### WHAT YOU NEED TO DO
Please transcribe the data below exactly. Leave the pictures out.

### MATERIAL PROVIDED

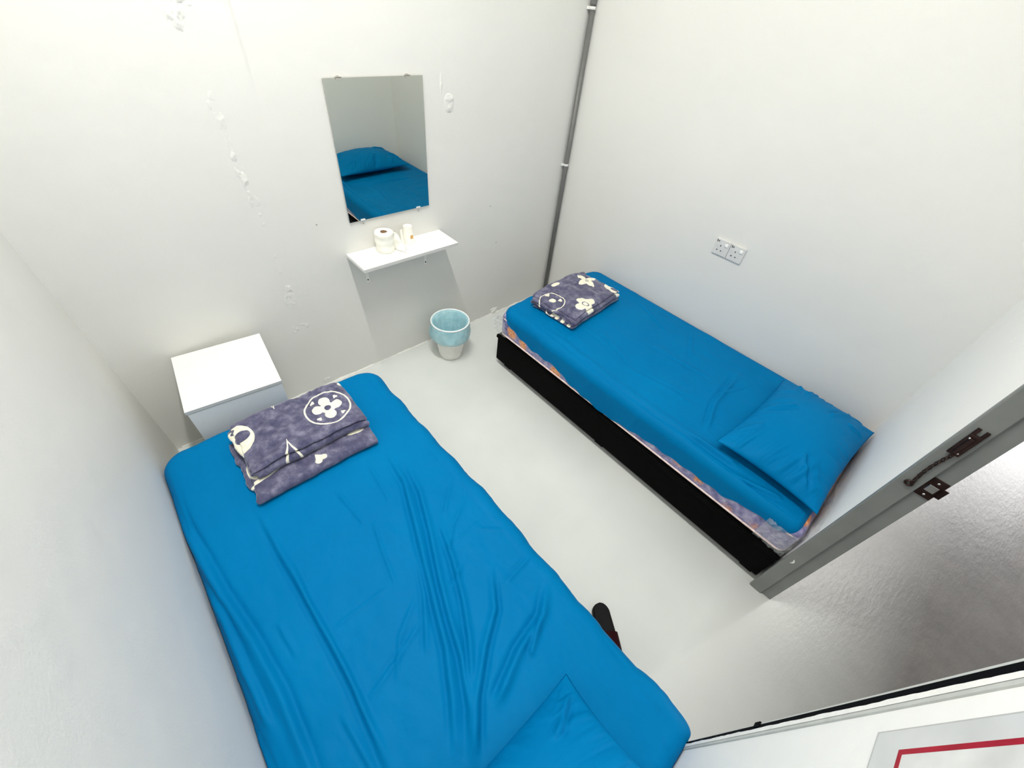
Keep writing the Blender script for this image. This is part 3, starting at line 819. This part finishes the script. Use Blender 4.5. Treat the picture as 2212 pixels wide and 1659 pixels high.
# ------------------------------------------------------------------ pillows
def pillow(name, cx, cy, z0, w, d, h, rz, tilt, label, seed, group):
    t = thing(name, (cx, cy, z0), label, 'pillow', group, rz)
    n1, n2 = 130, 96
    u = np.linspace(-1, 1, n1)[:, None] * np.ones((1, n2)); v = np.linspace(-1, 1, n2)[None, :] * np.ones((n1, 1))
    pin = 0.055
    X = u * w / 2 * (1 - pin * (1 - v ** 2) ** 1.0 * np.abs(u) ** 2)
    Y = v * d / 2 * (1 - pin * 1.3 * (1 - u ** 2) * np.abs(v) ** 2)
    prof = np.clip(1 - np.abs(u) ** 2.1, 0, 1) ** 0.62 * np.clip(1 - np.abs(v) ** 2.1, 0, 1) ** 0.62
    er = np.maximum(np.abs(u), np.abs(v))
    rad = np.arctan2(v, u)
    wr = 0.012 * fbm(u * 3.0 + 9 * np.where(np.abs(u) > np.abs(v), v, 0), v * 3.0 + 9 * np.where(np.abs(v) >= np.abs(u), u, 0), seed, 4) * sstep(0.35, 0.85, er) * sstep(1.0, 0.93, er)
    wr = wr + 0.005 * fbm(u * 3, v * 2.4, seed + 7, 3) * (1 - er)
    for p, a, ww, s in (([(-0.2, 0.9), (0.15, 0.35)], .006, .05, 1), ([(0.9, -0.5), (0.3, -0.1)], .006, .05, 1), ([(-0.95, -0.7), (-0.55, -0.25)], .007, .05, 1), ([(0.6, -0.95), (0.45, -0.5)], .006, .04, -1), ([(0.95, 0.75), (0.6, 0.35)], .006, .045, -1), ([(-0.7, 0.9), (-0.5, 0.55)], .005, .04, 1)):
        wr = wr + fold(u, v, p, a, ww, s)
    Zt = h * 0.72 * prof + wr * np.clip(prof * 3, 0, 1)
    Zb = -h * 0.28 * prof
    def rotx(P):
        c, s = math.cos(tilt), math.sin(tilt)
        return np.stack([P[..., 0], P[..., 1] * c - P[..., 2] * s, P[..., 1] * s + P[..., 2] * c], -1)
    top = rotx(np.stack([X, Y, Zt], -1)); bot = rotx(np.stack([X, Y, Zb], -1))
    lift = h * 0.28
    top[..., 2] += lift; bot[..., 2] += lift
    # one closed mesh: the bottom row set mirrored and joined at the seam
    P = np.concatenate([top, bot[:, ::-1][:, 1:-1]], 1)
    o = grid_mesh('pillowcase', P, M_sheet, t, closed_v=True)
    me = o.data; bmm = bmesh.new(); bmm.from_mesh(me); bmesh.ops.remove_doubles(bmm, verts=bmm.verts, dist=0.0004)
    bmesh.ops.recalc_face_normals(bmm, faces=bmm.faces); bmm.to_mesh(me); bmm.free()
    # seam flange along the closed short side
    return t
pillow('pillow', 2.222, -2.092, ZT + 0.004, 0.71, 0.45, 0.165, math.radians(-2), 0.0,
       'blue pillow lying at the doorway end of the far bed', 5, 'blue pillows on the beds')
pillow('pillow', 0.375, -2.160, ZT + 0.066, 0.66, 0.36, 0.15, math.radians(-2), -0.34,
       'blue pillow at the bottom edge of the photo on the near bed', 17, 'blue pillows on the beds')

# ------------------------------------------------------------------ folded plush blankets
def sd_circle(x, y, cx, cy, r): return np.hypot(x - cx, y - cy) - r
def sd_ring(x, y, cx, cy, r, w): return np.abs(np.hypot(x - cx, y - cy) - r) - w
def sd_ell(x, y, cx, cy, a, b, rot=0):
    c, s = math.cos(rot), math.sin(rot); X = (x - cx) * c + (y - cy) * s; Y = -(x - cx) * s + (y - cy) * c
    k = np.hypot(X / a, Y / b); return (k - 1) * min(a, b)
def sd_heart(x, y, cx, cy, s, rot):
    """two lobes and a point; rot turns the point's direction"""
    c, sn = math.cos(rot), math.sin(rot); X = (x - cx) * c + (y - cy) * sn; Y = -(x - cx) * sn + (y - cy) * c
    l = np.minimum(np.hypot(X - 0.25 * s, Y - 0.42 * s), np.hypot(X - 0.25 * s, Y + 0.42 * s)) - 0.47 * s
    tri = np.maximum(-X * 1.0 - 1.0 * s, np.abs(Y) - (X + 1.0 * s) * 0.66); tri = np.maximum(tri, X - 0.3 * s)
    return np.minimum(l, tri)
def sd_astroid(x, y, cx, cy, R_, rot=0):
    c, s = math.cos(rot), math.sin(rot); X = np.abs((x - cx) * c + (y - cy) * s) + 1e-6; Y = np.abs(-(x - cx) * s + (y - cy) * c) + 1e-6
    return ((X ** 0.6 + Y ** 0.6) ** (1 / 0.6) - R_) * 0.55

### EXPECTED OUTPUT
Keep writing the Blender script for this image. This is part 3, starting at line 819. This part finishes the script. Use Blender 4.5. Treat the picture as 2212 pixels wide and 1659 pixels high.
# ------------------------------------------------------------------ pillows
def pillow(name, cx, cy, z0, w, d, h, rz, tilt, label, seed, group):
    t = thing(name, (cx, cy, z0), label, 'pillow', group, rz)
    n1, n2 = 130, 96
    u = np.linspace(-1, 1, n1)[:, None] * np.ones((1, n2)); v = np.linspace(-1, 1, n2)[None, :] * np.ones((n1, 1))
    pin = 0.055
    X = u * w / 2 * (1 - pin * (1 - v ** 2) ** 1.0 * np.abs(u) ** 2)
    Y = v * d / 2 * (1 - pin * 1.3 * (1 - u ** 2) * np.abs(v) ** 2)
    prof = np.clip(1 - np.abs(u) ** 2.1, 0, 1) ** 0.62 * np.clip(1 - np.abs(v) ** 2.1, 0, 1) ** 0.62
    er = np.maximum(np.abs(u), np.abs(v))
    rad = np.arctan2(v, u)
    wr = 0.012 * fbm(u * 3.0 + 9 * np.where(np.abs(u) > np.abs(v), v, 0), v * 3.0 + 9 * np.where(np.abs(v) >= np.abs(u), u, 0), seed, 4) * sstep(0.35, 0.85, er) * sstep(1.0, 0.93, er)
    wr = wr + 0.005 * fbm(u * 3, v * 2.4, seed + 7, 3) * (1 - er)
    for p, a, ww, s in (([(-0.2, 0.9), (0.15, 0.35)], .006, .05, 1), ([(0.9, -0.5), (0.3, -0.1)], .006, .05, 1), ([(-0.95, -0.7), (-0.55, -0.25)], .007, .05, 1), ([(0.6, -0.95), (0.45, -0.5)], .006, .04, -1), ([(0.95, 0.75), (0.6, 0.35)], .006, .045, -1), ([(-0.7, 0.9), (-0.5, 0.55)], .005, .04, 1)):
        wr = wr + fold(u, v, p, a, ww, s)
    Zt = h * 0.72 * prof + wr * np.clip(prof * 3, 0, 1)
    Zb = -h * 0.28 * prof
    def rotx(P):
        c, s = math.cos(tilt), math.sin(tilt)
        return np.stack([P[..., 0], P[..., 1] * c - P[..., 2] * s, P[..., 1] * s + P[..., 2] * c], -1)
    top = rotx(np.stack([X, Y, Zt], -1)); bot = rotx(np.stack([X, Y, Zb], -1))
    lift = h * 0.28
    top[..., 2] += lift; bot[..., 2] += lift
    # one closed mesh: the bottom row set mirrored and joined at the seam
    P = np.concatenate([top, bot[:, ::-1][:, 1:-1]], 1)
    o = grid_mesh('pillowcase', P, M_sheet, t, closed_v=True)
    me = o.data; bmm = bmesh.new(); bmm.from_mesh(me); bmesh.ops.remove_doubles(bmm, verts=bmm.verts, dist=0.0004)
    bmesh.ops.recalc_face_normals(bmm, faces=bmm.faces); bmm.to_mesh(me); bmm.free()
    # seam flange along the closed short side
    return t
pillow('pillow', 2.222, -2.092, ZT + 0.004, 0.71, 0.45, 0.165, math.radians(-2), 0.0,
       'blue pillow lying at the doorway end of the far bed', 5, 'blue pillows on the beds')
pillow('pillow', 0.375, -2.160, ZT + 0.066, 0.66, 0.36, 0.15, math.radians(-2), -0.34,
       'blue pillow at the bottom edge of the photo on the near bed', 17, 'blue pillows on the beds')

# ------------------------------------------------------------------ folded plush blankets
def sd_circle(x, y, cx, cy, r): return np.hypot(x - cx, y - cy) - r
def sd_ring(x, y, cx, cy, r, w): return np.abs(np.hypot(x - cx, y - cy) - r) - w
def sd_ell(x, y, cx, cy, a, b, rot=0):
    c, s = math.cos(rot), math.sin(rot); X = (x - cx) * c + (y - cy) * s; Y = -(x - cx) * s + (y - cy) * c
    k = np.hypot(X / a, Y / b); return (k - 1) * min(a, b)
def sd_heart(x, y, cx, cy, s, rot):
    """two lobes and a point; rot turns the point's direction"""
    c, sn = math.cos(rot), math.sin(rot); X = (x - cx) * c + (y - cy) * sn; Y = -(x - cx) * sn + (y - cy) * c
    l = np.minimum(np.hypot(X - 0.25 * s, Y - 0.42 * s), np.hypot(X - 0.25 * s, Y + 0.42 * s)) - 0.47 * s
    tri = np.maximum(-X * 1.0 - 1.0 * s, np.abs(Y) - (X + 1.0 * s) * 0.66); tri = np.maximum(tri, X - 0.3 * s)
    return np.minimum(l, tri)
def sd_astroid(x, y, cx, cy, R_, rot=0):
    c, s = math.cos(rot), math.sin(rot); X = np.abs((x - cx) * c + (y - cy) * s) + 1e-6; Y = np.abs(-(x - cx) * s + (y - cy) * c) + 1e-6
    return ((X ** 0.6 + Y ** 0.6) ** (1 / 0.6) - R_) * 0.55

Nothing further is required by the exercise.